Cette saison, un match incarne le changement d’attitude au club. Fin novembre 2018, en phase de groupe, quasiment éliminés de la Ligue Europa, les Rouge et noir se déplacent au fin fond de la République tchèque pour affronter le FK Jablonec, 4e du dernier championnat domestique. « Cinq cents supporteurs débarquent dans ce petit stade champêtre et poussent les joueurs », relate Antoine Biard.

« Si on était resté dans notre ADN, on aurait fait match nul à Jablonek, poursuit Benjamin Keltz. Et la saison aurait été pliée. » Vainqueurs 1-0, les Rennais s’offrent une « finale » à domicile face à Astana, et lancent « ce qui commence à ressembler à une épopée », selon leur entraîneur.

En huitièmes de finale, les Rennais affrontent Arsenal, autre célèbre pestiféré. En Coupe d’Europe, les Gunners ont enchaîné les déconvenues depuis plus de vingt ans, perdant notamment trois finales (deux en Coupe de l’UEFA, en 1995 et 2000, et une en Ligue des champions en 2006) en dépit du jeu léché développé par les hommes d’Arsène Wenger.

Même en cas d’élimination, Rennes a « déjà passé un palier et ce n’est pas un feu de paille », assure Fred Cavayé. « Désormais, on n’affronte plus Simferopol ou Belgrade, prolonge Benjamin Keltz, on a l’impression d’avoir changé de dimension. »

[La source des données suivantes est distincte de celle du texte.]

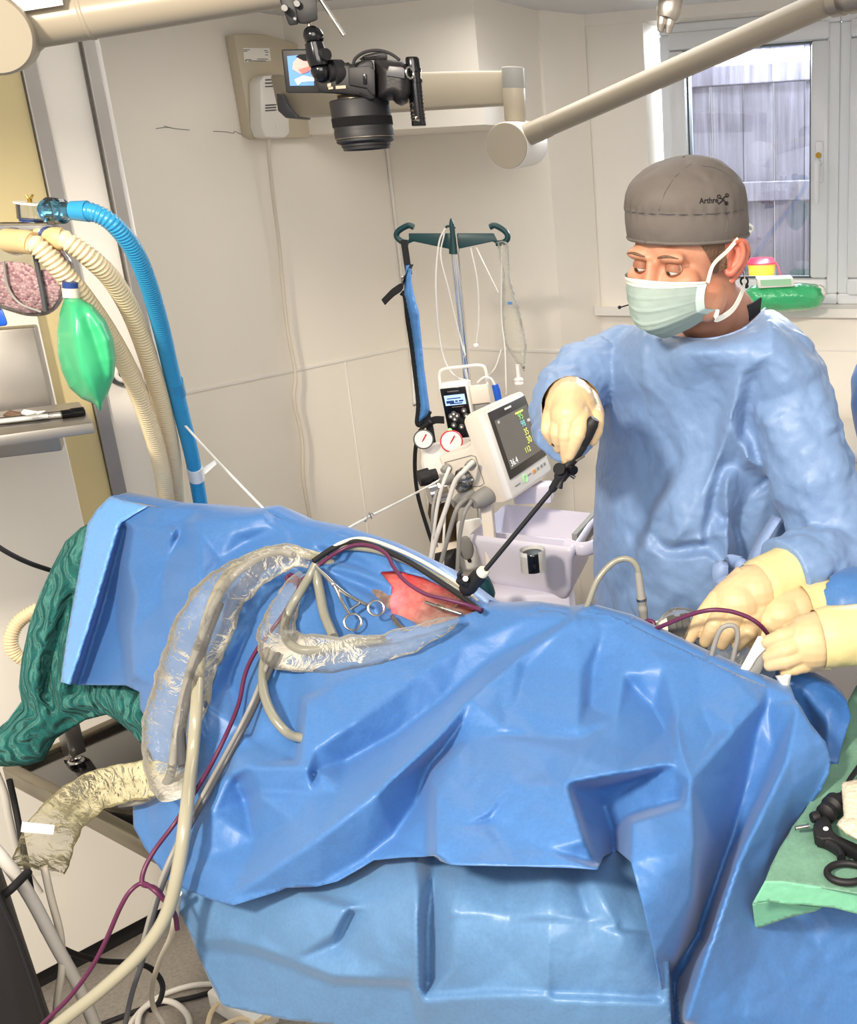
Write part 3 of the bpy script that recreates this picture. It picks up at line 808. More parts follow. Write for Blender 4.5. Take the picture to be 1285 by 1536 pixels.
linS = CM([
  # rim
  [(165,745,0),(250,761,0),(300,764,0),(400,765,0),(500,798,0),(575,822,0),(650,859,0),(724,914,0)],
  [(748,915,0),(853,922,0),(945,935,0),(1060,990,0),(1150,1030,0)],
  [(1192,1048,1),(1238,1113,1),(1246,1140,0)],
  # adhesive band at the head end and the fold behind it
  [(165,747,1),(130,900,2),(100,1020,3)], [(182,782,1.5),(145,905,2.5),(105,1026,3.2)],
  [(186,788,-1.5),(160,880,-2.5),(118,1022,-1.5)], [(180,848,-1.5),(176,920,-2.5),(186,1000,-1),(188,1025,0)],
  [(200,795,1.2),(232,790,1.6),(262,800,1.8)], [(192,850,.8),(205,900,1.8),(196,955,2.2),(200,1010,2.5)],
  [(270,788,-.2),(249,844,-.6),(242,900,0)], [(290,785,1.5),(345,778,1.6),(398,772,1.4)],
  [(262,860,1.2),(300,850,2),(330,838,-.6),(370,812,-.8),(425,800,.4)],
  [(300,800,1.2),(350,800,1.2),(410,790,.6)],
  [(440,800,-.3),(470,830,.6),(450,850,.6)], [(470,812,.8),(540,830,.9),(600,858,.3)],[(480,830,-.5),(540,848,-.4),(570,862,.3)],
  # gathered cloth round the clamp point
  [(470,850,2.2),(430,850,1.2),(400,868,.2)], [(470,850,2.2),(440,870,-.6),(410,900,-1)], [(470,852,2.2),(520,880,.6),(560,905,1.6),(575,935,1)],
  [(475,852,1.8),(500,905,-1),(520,945,-1.4)], [(480,848,1.6),(530,855,1.2),(585,880,.6)], [(500,862,.2),(545,880,-.6),(580,905,-.4)],
  [(455,862,1),(440,900,.6),(445,950,-1)], [(400,880,-2),(380,930,-2.4),(350,1000,-2)],
  # under the sleeves: folds on the left flank
  [(300,880,1.6),(260,950,2),(235,1030,2),(240,1100,1)], [(330,1000,1.6),(310,1060,2.4),(300,1110,.6)], [(345,1010,-1.8),(365,1093,-1.6),(330,1140,-1.2)],
  [(400,1010,-.2),(395,1060,.6),(380,1110,.4)], [(440,1000,-1),(430,1060,-1.2),(445,1110,-1.4)], [(365,1095,1.4),(352,1130,1.6),(340,1150,.4)],
  [(347,1162,2.2),(377,1150,2.6),(461,1152,2.4),(480,1160,1)], [(352,1176,.2),(390,1186,.6),(470,1190,.2),(508,1187,.2)],
  [(356,1175,-.6),(368,1200,-2.2),(382,1262,-1.2)], [(342,1168,1.6),(318,1220,1.4),(300,1290,1.2)], [(390,1195,1.2),(440,1230,1),(400,1280,1)],
  [(270,1130,0),(255,1200,1),(262,1300,1.2)], [(240,1160,-.6),(222,1210,0),(225,1250,.4)],
  # the flap edge and the big diagonal folds of the front sheet
  [(497,1031,1.6),(460,1052,2.4),(450,1145,2.2)], [(611,974,1.8),(560,1000,2.4),(497,1031,1.8)], [(667,943,1.2),(611,974,1.8)],
  [(452,1042,-.6),(440,1140,-.6)],
  [(850,930,.2),(740,985,-.6),(670,1045,-2.4),(600,1098,-3),(520,1142,-2.6),(470,1160,-1)],
  [(795,925,.8),(700,965,1.2),(620,1020,1.6),(530,1085,2),(470,1125,2)],
  [(862,926,1.2),(775,990,2.4),(705,1048,3.2),(655,1108,3.4),(565,1190,3.4),(478,1258,3.2),(350,1345,2.2)],
  [(690,1085,.8),(650,1140,-2.2),(625,1200,-3.4),(590,1255,-3.2),(545,1288,-2.4),(480,1326,-1)],
  [(700,1110,.8),(645,1160,-.4),(640,1230,-1.6),(640,1282,-1.6)],
  [(690,1120,1.4),(655,1190,2.2),(654,1284,2.6)],
  [(870,925,.8),(872,1000,1.2),(868,1090,2)], [(905,940,.2),(890,1000,-.6),(885,1060,-.4)], [(790,1000,1),(770,1060,1.2),(757,1095,1.4)],
  [(757,1098,.7),(810,1104,1),(868,1108,1.4)], [(760,1110,1.4),(830,1120,1.9),(866,1128,2.5)],
  [(871,1132,3),(860,1155,3.2),(851,1173,3.4)], [(700,1150,1.6),(770,1165,2.4),(815,1160,2.2)], [(772,1174,2.4),(733,1222,2.2)], [(733,1224,1.2),(820,1274,2.6),(876,1260,2.8),(852,1180,3.2)],
  [(675,1295,2.6),(780,1298,2.8),(894,1302,3)], [(690,1240,2.2),(760,1270,1.8)],
  # pocket
  [(851,1174,3.4),(930,1160,3),(1012,1146,2.4)], [(858,1186,.5),(875,1230,-2.5),(893,1296,.5)], [(900,1180,-3),(960,1165,-2),(1012,1156,1.6)], [(905,1210,-6.5),(920,1250,-7),(920,1280,-6)], [(940,1226,-5),(980,1212,-3),(1020,1200,-1)],
  [(948,1232,2.6),(990,1220,2.6),(1024,1209,2.8)], [(948,1232,2.6),(946,1293,2.8),(964,1355,3),(983,1432,3),(991,1470,3)],
  [(1014,1098,2.6),(1035,1168,3.2),(1042,1273,3),(1039,1340,1.6),(1010,1440,.5)], [(1012,1102,1),(1014,1146,2)],
  [(996,1000,.8),(1012,1060,1.2),(1028,1127,2.2)], [(950,1030,-1),(980,1060,-2),(1000,1095,-1.4)], [(940,960,.6),(935,1010,.8),(925,1080,1)], [(985,985,.9),(960,1010,.6)],
  [(1035,1168,3.2),(1100,1095,2.4),(1137,1055,1.6),(1096,1010,.5)], [(1070,1100,1),(1050,1060,.8),(1040,1000,.4)],
  [(1140,1075,-.5),(1118,1180,-4.2),(1085,1290,-6),(1046,1400,-7),(1005,1460,-6)], [(1100,1160,-1.6),(1070,1260,-3),(1050,1320,-2.8)],
  [(1196,1055,2.2),(1180,1137,2.8),(1140,1220,3),(1106,1291,3.2),(1066,1410,3.4),(1026,1533,3.6)],
  [(1150,1060,-.4),(1160,1130,-1.4),(1130,1210,-3.4),(1090,1300,-4.4),(1056,1410,-5)],
  [(1215,1120,1.8),(1190,1180,1.6),(1165,1240,1.6),(1150,1300,1.8)], [(1120,1300,2.4),(1140,1340,1.2),(1120,1430,1.6)],
  [(1190,1250,-1),(1165,1330,-.6),(1150,1400,1),(1100,1520,1.6)], [(1010,1480,-7),(1020,1536,-6)], [(1230,1430,.5),(1160,1536,1)],
])
fS = Field((60, 720, 1320, 1570), linS, cell=3, nblur=1, facet=.85, noise_amp=.0042, noise_scale=70, seed=1)
sk = [([(165,745),(250,761),(300,764),(360,769),(398,765),(440,786),(500,798),(575,822),(650,859),(724,914)], [(.06,-.01),(.16,-.06),(.26,-.16),(.32,-.30)]),
      ([(724,914),(748,915),(800,914),(853,922),(880,917),(945,935),(1060,990),(1150,1030),(1192,1048)], [(.05,-.008),(.1,-.05)])]
bS = sheet(outS, baseS, fS, 4.2, holes=[holeS], skirt=sk)
dr = obj('patient_drape', bS, M('drape'), angle=180)
tag(dr, 'crumpled bright blue sheet draped over the patient on the table', 'drape')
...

Qualifié pour les demi-finales de Coupe de France, et vivant son premier printemps européen, Rennes entend prolonger son aventure, déterminé à se défaire de l’image de « Canada Dry : ça a la couleur d’un grand club, mais ça ne l’est pas », octroyée par son ex-entraîneur Frédéric Antonetti. Les supporteurs – dont la « capacité de résilience est hors norme », selon Antoine Biard – y croient. « Cette année, c’est la bonne ».